Não é possível abordar, aqui, todos os aspectos históricos da ressurreição. Por isso, farei referência a um só. O versículo 7 do capítulo 20 de João narra que, entre os objetos encontrados no túmulo vazio de Jesus, no domingo da ressurreição, estava um lenço. Gostaria de me deter nesse dado tão frequentemente desprezado, nas apresentações contemporâneas do Jesus histórico.

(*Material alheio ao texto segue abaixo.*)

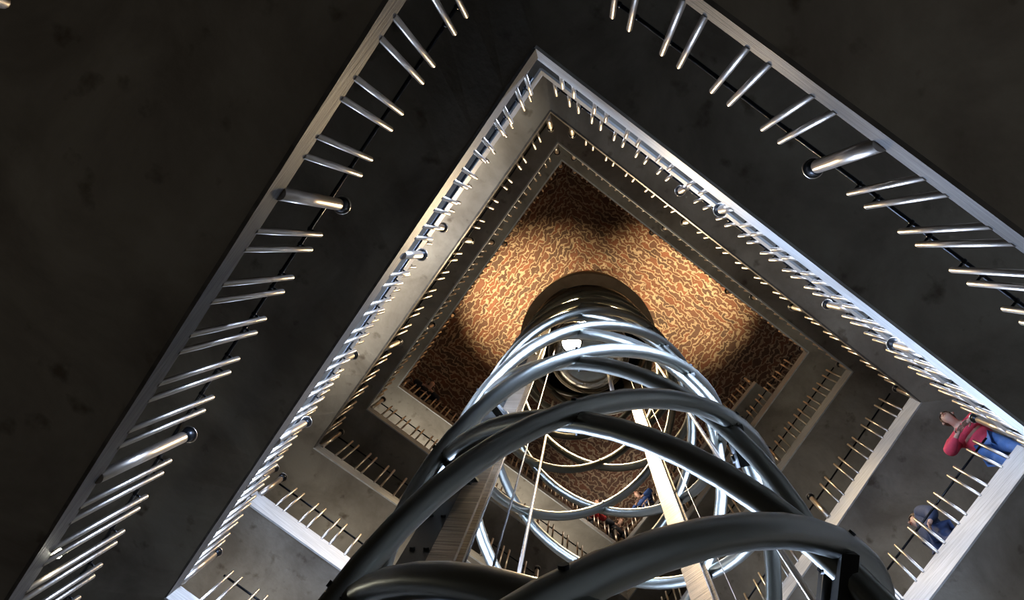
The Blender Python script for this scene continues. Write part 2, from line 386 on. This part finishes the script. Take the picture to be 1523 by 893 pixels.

O Sudário de Turim, réplica medieval dos lençois que envolveram o corpo de Jesus, no sepulcro, é conhecido de praticamente todos os interessados em religião cristã. Um ou mais objetos com pontos de semelhança com ele foram usados, por José de Arimateia e Nicodemos, ao prepararem e depositarem o corpo de Jesus na sepultura. Porém, além dos lençois, aqueles membros do Sinédrio também colocaram um lenço na cabeça do rabi galileu. O autor do Evangelho de João escreveu, sobre o ponto: “Simão Pedro, seguindo-o, chegou e entrou no sepulcro. Ele também viu os lençois, e o lenço que estivera sobre a cabeça de Jesus, e que não estava com os lençois, mas deixado num lugar à parte” (João 20:6-7).
Se considerarmos que o Evangelho de João foi escrito, cerca de 70 anos depois da crucificação, seremos forçados a reconhecer que a posição relativa dos lençois e do lenço, no interior do sepulcro, só pode ter sido recordada por uma testemunha ocular da cena da época. Há muitas razões para alguém inventar um milagre, mas não para inventar algo como a posição apartada dos lençois e do lenço. Nenhum outro evangelista transmitiu essa informação, além do escritor de João. Coincidentemente, o único a falar do lenço foi aquele que se apresentou como testemunha ocular de histórias ministeriais. Pode ser, pois, que o autor de João tenha mencionado o lenço, por ter visto o sepulcro vazio, enquanto os escritores sinóticos não o viram e, por isso, não se referiram àquele pormenor.
Isso permite nos permite pensar na ressurreição como uma hipótese histórica, além de um dado de fé. Propor que a memória desse fato corresponde a algo objetivo não é ainda afirmar a interpretação dos apóstolos a respeito dela, mas já é reconhecer um dado de enorme importância e impacto, na Jerusalém da época.